Crianças: Pode pôr o meu filho perfeito, que eu
não tenho tempo?
Sandra Moutinho
Os psicólogos tratam cada vez mais pais
"completamente desorientados", para quem educar uma
criança com um ou dois anos é missão impossível.
Procuram no consultório o filho perfeito e um
antídoto contra o remorso pela falta de tempo para
ele.
Alguns destes pais já passaram pelo consultório de
Maria Jesús Alava Reys, psicóloga espanhola que
lança agora em Portugal o livro "O não também ajuda
a crescer" e que, a esse propósito, partilhou com a
agência Lusa alguns dos casos que tem trabalhado e
que revelam um grande sofrimento de pais e filhos.
"Educar não é fácil. Apesar de hoje em dia os pais
estarem seguramente mais preocupados com a educação
dos filhos, coincidem vários aspectos sociais mais
difíceis, como a ausência de irmãos em muitas
famílias e a falta de tempo", disse a especialista,
autora de vários livros campeões de venda sobre
comportamento.
Se os filhos precisam de pais presentes, os pais
precisam de tempo para serem pais. Ambos não
encontram o que necessitam e acabam, muitas vezes,
nos consultórios dos psicólogos.
"Os consultórios dos psicólogos estão cheios de
educadores deprimidos e pais perdidos que desistiram
e que procuram, com bastante cepticismo, algo que
lhes permita encontrar um pouco de luz entre tanta
escuridão", lê-se na obra de Maria Jesús Alava Reys.
A especialista reconhece, contudo, "erros
gravíssimos" que estes profissionais têm cometido e
que estão hoje a ter repercussões muito sérias.
Os pais que seguiram a orientação defendida há anos
de que era melhor deixar as crianças fazerem tudo,
pois podiam ficar traumatizadas, estão hoje a pagar
por isso.
"Nós, psicólogos, já pedimos perdão por isso",
afirmou, lembrando que os piores casos que tem
acompanhado - e vê cerca de 500 crianças por ano –
são precisamente de filhos manipuladores e tiranos
que assim agem porque os pais não são consequentes.

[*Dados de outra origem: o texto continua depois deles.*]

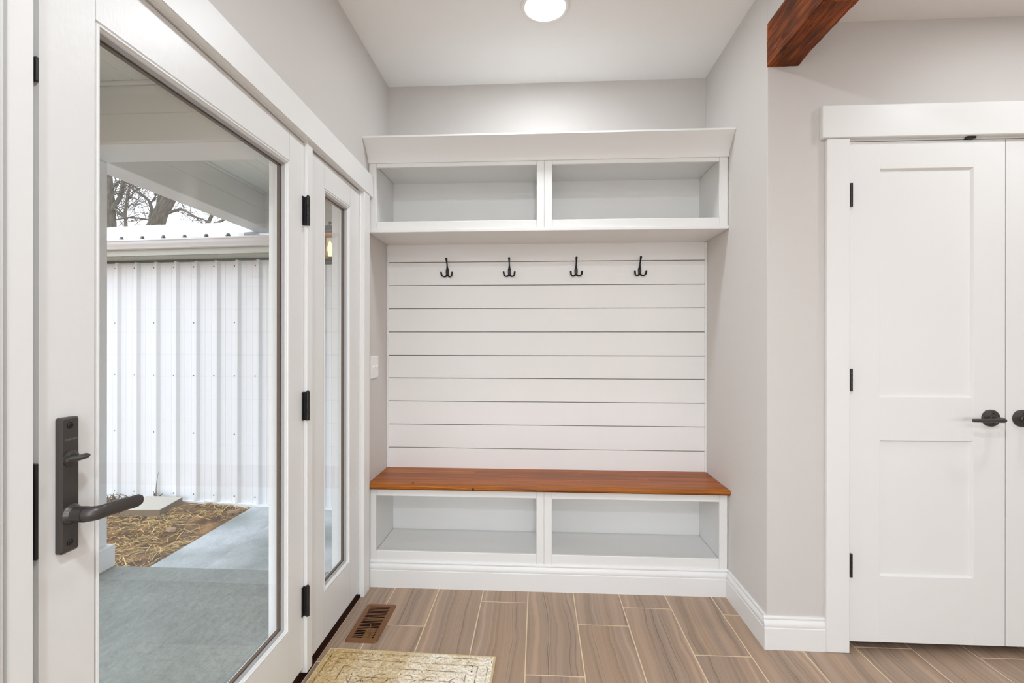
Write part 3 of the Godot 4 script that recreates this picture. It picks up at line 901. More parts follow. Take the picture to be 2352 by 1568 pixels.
func build_bench() -> void:
	var xs := [[LX + 0.001, -0.8185, -0.0045, 0.0336], [0.0340, 0.0735, 0.8885, 0.9275]]
	for k in 2:
		var e = xs[k]
		var c: float = (e[0] + e[3]) / 2.0
		var side := "left" if k == 0 else "right"
		# lower open unit
		var o := thing("bench_cabinet", Vector3(c, 0, (FZ + BZ) / 2), "white open bench cabinet under the %s half of the wooden seat" % side, "cabinet", "open cabinets of the hall bench")
		part("stile", frame_board(e[0], e[1], 0.0, 0.496), M.white, o)
		part("stile", frame_board(e[2], e[3], 0.0, 0.496), M.white, o)
		part("rail", frame_board(e[1] + 0.0003, e[2] - 0.0003, 0.456, 0.496), M.white, o)
		part("rail", frame_board(e[1] + 0.0003, e[2] - 0.0003, 0.0, 0.1785), M.white, o)
		part("side_panel", cbox(e[0], e[1] - 0.006 * (1 - k) + 0.0 * k, 0.0, 0.496, BZ + 0.012, FZ - 0.0185, 0.0005), M.white, o)
		part("side_panel", cbox(e[2] + 0.006 * k, e[3], 0.0, 0.496, BZ + 0.012, FZ - 0.0185, 0.0005), M.white, o)
		part("bottom_panel", cbox(e[1] - 0.004, e[2] + 0.004, 0.150, 0.170, BZ + 0.012, FZ - 0.0185, 0.0005), M.white, o)
		part("top_panel", cbox(e[1] - 0.004, e[2] + 0.004, 0.480, 0.495, BZ + 0.012, FZ - 0.0185, 0.0005), M.white, o)
		part("back_panel", cbox(e[0], e[3], 0.0, 0.496, BZ + 0.0005, BZ + 0.0118, 0.0005), M.white, o)
		# upper cubby
		var u := thing("cubby_cabinet", Vector3(c, 1.8075, (FZ + BZ) / 2), "white open cubby cabinet above the coat hooks, %s one" % side, "cabinet", "open cubbies above the hooks")
		part("stile", frame_board(e[0], e[1], 1.8075, 2.18), M.white, u)
		part("stile", frame_board(e[2], e[3], 1.8075, 2.18), M.white, u)
		part("rail", frame_board(e[1] + 0.0003, e[2] - 0.0003, 2.122, 2.18), M.white, u)
		part("rail", frame_board(e[1] + 0.0003, e[2] - 0.0003, 1.8075, 1.8475), M.white, u)
		part("side_panel", cbox(e[0], e[1] - 0.006 * (1 - k), 1.8075, 2.18, BZ + 0.012, FZ - 0.0185, 0.0005), M.white, u)
		part("side_panel", cbox(e[2] + 0.006 * k, e[3], 1.8075, 2.18, BZ + 0.012, FZ - 0.0185, 0.0005), M.white, u)
		part("bottom_panel", cbox(e[1] - 0.004, e[2] + 0.004, 1.8080, 1.826, BZ + 0.012, FZ - 0.0185, 0.0005), M.white, u)
		part("top_panel", cbox(e[1] - 0.004, e[2] + 0.004, 2.140, 2.156, BZ + 0.012, FZ - 0.0185, 0.0005), M.white, u)
		part("back_panel", cbox(e[0], e[3], 1.8075, 2.18, BZ + 0.0005, BZ + 0.0118, 0.0005), M.white, u)
	# shelf board that carries the cubbies
	obj("shelf", cbox(LX + 0.0008, RX - 0.0008, 1.7905, 1.8070, BZ + 0.0005, FZ + 0.007, 0.002), M.white, "long white shelf board under the cubbies above the shiplap", "shelf")
	# crown
	var cr := PackedVector2Array()
	for i in 13:
		var t := i / 12.0
		cr.append(Vector2(0.006 + 0.080 * pow(t, 1.35), 0.006 + 0.088 * t))
	cr.append(Vector2(0.0905, 0.0955)); cr.append(Vector2(0.0905, 0.105)); cr.append(Vector2(0.084, 0.106)); cr.append(Vector2(-0.004, 0.05)); cr.append(Vector2(-0.004, 0.012)); cr.append(Vector2(0.0, 0.0)); cr.append(Vector2(0.006, 0.0))
	cr = PackedVector2Array()
	cr.append(Vector2(0.0005, 0.0)); cr.append(Vector2(0.006, 0.0)); cr.append(Vector2(0.008, 0.004))
	for i in 13:
		var t := i / 12.0
		cr.append(Vector2(0.009 + 0.077 * pow(t, 1.4), 0.008 + 0.086 * t))
	cr.append(Vector2(0.088, 0.0955)); cr.append(Vector2(0.088, 0.104)); cr.append(Vector2(0.080, 0.105)); cr.append(Vector2(0.0005, 0.03))
	obj("crown_moulding", Mb.new().prism(cr, Vector3(LX + 0.0008, 2.1415, FZ), Vector3(0, 0, 1), Vector3.UP, Vector3(RX - LX - 0.0016, 0, 0), 0.85), M.white, "white coved crown moulding along the top of the cubbies", "moulding")
	# seat: five glued staves, the front one with a rounded nose
	var st := thing("wooden_seat", Vector3((LX + RX) / 2, 0.4985, -2.5), "oiled orange brown wooden plank seat on the hall bench", "seat")
	var fz := -2.320
	var zc := [fz, -2.395, -2.470, -2.540, -2.605, BZ + 0.0165]
	var ytop := 0.5215
	var ybot := 0.4988
	for i in 5:
		var cuts := [LX + 0.001, RX - 0.001]
		if i == 3: cuts = [LX + 0.001, -0.345, RX - 0.001]
		if i == 2: cuts = [LX + 0.001, 0.52, RX - 0.001]
		for j in cuts.size() - 1:
			var m := Mb.new()
			var xa: float = cuts[j] + (0.0003 if j else 0.0)
			var xb: float = cuts[j + 1] - 0.0003
			if i == 0:
				var nose := PackedVector2Array([Vector2(zc[1] + 0.0002, ybot), Vector2(fz - 0.004, ybot)])
				for k in 7:
					var a := -PI / 2 + PI * k / 6.0
					nose.append(Vector2(fz - 0.009 + 0.009 * cos(a), (ytop + ybot) / 2 + (ytop - ybot) / 2 * sin(a)))
				nose.append(Vector2(zc[1] + 0.0002, ytop))
				m.prism(nose, Vector3(xa, 0, 0), Vector3(0, 0, 1), Vector3.UP, Vector3(xb - xa, 0, 0), 0.7)
			else:
				m.box(Vector3(xa, ybot, zc[i + 1] + 0.0002), Vector3(xb, ytop, zc[i] - 0.0002), 0.0004)
			var off := Vector2(0.17 * i + 0.37 * j, 0.19 * i + 0.31 * j)
			for q in m.v.size():
				m.t[q] = Vector2(m.v[q].x / 2.0, (m.v[q].z - m.v[q].y) / 0.4) + off
			part("stave", m, M["stave%d" % ((i * 2 + j) % 3)], st)
	for q in [[0.0065, Vector3(-0.63, ytop, -2.362)], [0.005, Vector3(0.235, ytop, -2.432)]]:
		part("knot", Mb.new().lathe([Vector2(0.0001, 0.0006), Vector2(q[0], 0.0004), Vector2(q[0] * 1.2, -0.001)], q[1], Vector3.UP, 12), M.knot, st)
	part("knot", Mb.new().lathe([Vector2(0.0001, 0.0016), Vector2(0.006, 0.001), Vector2(0.007, -0.002)], Vector3(-0.318, 0.507, fz), Vector3(0, 0, 1), 10), M.knot, st)


func closet_door(called: String, x0: float, x1: float, mirror: bool, label: String) -> Node3D:
	var yb := 0.0365
	var yt := 2.0425
	var c := (x0 + x1) / 2
	var zf := CZ
	var zk := CZ - 0.035
	var d := thing(called, Vector3(c, yb, CZ - 0.018), label, "door", "paired closet doors", "structure")
	var X := func(x: float) -> float: return x0 + x1 - x if mirror else x
	var bx := func(a: float, b: float, ya: float, ybb: float) -> Mb: return cbox(X.call(a), X.call(b), ya, ybb, zk, zf, 0.0007)
	var p0 := x0 + 0.1245
	var p1 := x0 + 0.4815
	part("stile", bx.call(x0, p0, yb, yt), M.white, d)
	part("stile", bx.call(p1, x1, yb, yt), M.white, d)
	part("rail", bx.call(p0, p1, yb, 0.3015), M.white, d)
	part("rail", bx.call(p0, p1, 0.8460, 1.0180), M.white, d)
	part("rail", bx.call(p0, p1, 1.9335, yt), M.white, d)
	for y in [[0.3015, 0.8460], [1.0180, 1.9335]]:
		var m := Mb.new()
		var a := Vector3(X.call(p0), y[0], zf - 0.0006)
		var b := Vector3(X.call(p1), y[1], zf - 0.0006)
		if a.x > b.x:
			var t := a.x
			a.x = b.x; b.x = t
		var i := 0.0062
		var dz := 0.0095
		var ai := Vector3(a.x + i, a.y + i, a.z - dz)
		var bi := Vector3(b.x - i, b.y - i, a.z - dz)
		m.quad(ai, Vector3(bi.x, ai.y, ai.z), bi, Vector3(ai.x, bi.y, ai.z), Vector3.BACK)
		m.quad_auto(a, Vector3(b.x, a.y, a.z), Vector3(bi.x, ai.y, ai.z), ai, Vector3(0, 1, 1))
		m.quad_auto(Vector3(a.x, b.y, a.z), b, bi, Vector3(ai.x, bi.y, ai.z), Vector3(0, -1, 1))
		m.quad_auto(a, Vector3(a.x, b.y, a.z), Vector3(ai.x, bi.y, ai.z), ai, Vector3(1, 0, 1))
		m.quad_auto(Vector3(b.x, a.y, a.z), b, bi, Vector3(bi.x, ai.y, ai.z), Vector3(-1, 0, 1))
		part("panel", m, M.white, d)
	for h in [[1.779, 1.8735], [1.0417, 1.1328], [0.301, 0.394]]:
		var hb := Mb.new()
		for k in 5:
			var ya: float = lerpf(h[0], h[1], k / 5.0) + 0.0004
			var yb2: float = lerpf(h[0], h[1], (k + 1) / 5.0) - 0.0004
			hb.lathe([Vector2(0.0001, 0), Vector2(0.0064, 0.0), Vector2(0.0064, yb2 - ya), Vector2(0.0001, yb2 - ya)], Vector3(X.call(x0 + 0.0046), ya, zf + 0.0125), Vector3.UP, 12)
		hb.box(Vector3(X.call(x0 + 0.0046) - 0.002, h[0] + 0.001, zf - 0.001), Vector3(X.call(x0 + 0.0046) + 0.002, h[1] - 0.001, zf + 0.011), 0.0003)
		part("hinge", hb, M.black, d)
	# lever handle on a round rose
	var rx: float = X.call(x0 + 0.5440)
	var ry := 0.9385
	var sg := 1.0 if mirror else -1.0
	var rs := Mb.new()
	rs.lathe([Vector2(0.0335, 0.0), Vector2(0.0335, 0.006), Vector2(0.0318, 0.0085), Vector2(0.0150, 0.0105), Vector2(0.0001, 0.0105)], Vector3(rx, ry, zf), Vector3.BACK, 40)
	var hs := part("handle_rose", rs, M.bronze, d, false, "dark bronze round rose with lever")
	for q in [0.0195, -0.0195]:
		part("screw", Mb.new().lathe([Vector2(0.0038, 0.0), Vector2(0.0036, 0.0008), Vector2(0.0001, 0.0002)], Vector3(rx + 0.003, ry + q, zf + 0.0098), Vector3.BACK, 12), M.dark, hs)
	var lv := Mb.new()
	lv.lathe([Vector2(0.0135, 0.0), Vector2(0.0125, 0.004), Vector2(0.0100, 0.006), Vector2(0.0098, 0.042)], Vector3(rx, ry, zf + 0.010), Vector3.BACK, 22)
	var pts := []
	var rad := []
	for k in 7:
		var a := k / 6.0 * PI / 2
		pts.append(Vector3(rx + sg * 0.016 * (1 - cos(a)), ry, zf + 0.048 + 0.016 * sin(a)))
		rad.append(Vector2(lerpf(0.0115, 0.0085, k / 6.0), lerpf(0.0105, 0.008, k / 6.0)))
	for k in 8:
		var u := (k + 1) / 8.0
		pts.append(Vector3(rx + sg * (0.016 + 0.104 * u), ry, zf + 0.064 + 0.004 * sin(u * PI)))
		rad.append(Vector2(lerpf(0.0085, 0.0055, u), lerpf(0.008, 0.0068, u)))
	lv.tube(pts, rad, 14)
	part("lever", lv, M.bronze, hs)
	return d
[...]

Ao pais o seu papel e, para esta especialista, ele
não passa por serem amigos dos filhos.
"Os pais não têm de ser amigos dos filhos. Este é um
dos principais horrores que se cometem na educação.
Amigos há muitos, mas só temos dois pais e a criança
precisa que o pai actue, não como um amigo, mas como
um pai", disse.
Se um pai actuar como amigo, sublinhou, o filho não
o respeitará e mais tarde poderá acusar o educador
de ter falhado neste papel.
Esta psicóloga defende, por isso, mão firme na
educação dos filhos, com muitas gargalhadas à
mistura. Preconiza, essencialmente, tempo de pais.
"Não se trata de ser escravos dos filhos, pois isso
resultaria em filhos manipuladores. Não é acudir
sempre que ele chama, pois ele tem de saber esperar.
É estar com eles, nem que seja meia-hora e,
principalmente, estar presente para quando eles
necessitarem de falar e ser ouvidos", disse.
E acrescentou: "As crianças hoje têm mais coisas,
mais brinquedos, mas menos tempo dos pais, são mais
infelizes e chegam ao ponto de dizer nas consultas
que se sentem terrivelmente sós".
O mau comportamento é, muitas vezes, a solução
encontrada por estas crianças, para terem a atenção
da família.
Por seu lado, os pais assumem que não conseguem
educar uma criança com um ou dois anos, sofrendo com
tarefas como dar de comer ou pôr a dormir o filho.
"Os pais devem desfrutar da sua paternidade e saber
fazer o que têm de fazer. Nós, com a nossa
experiência, orientamo-los nesse sentido", explicou.
A especialista deixa uma única "dica": "A
insegurança transmite-se. A felicidade também".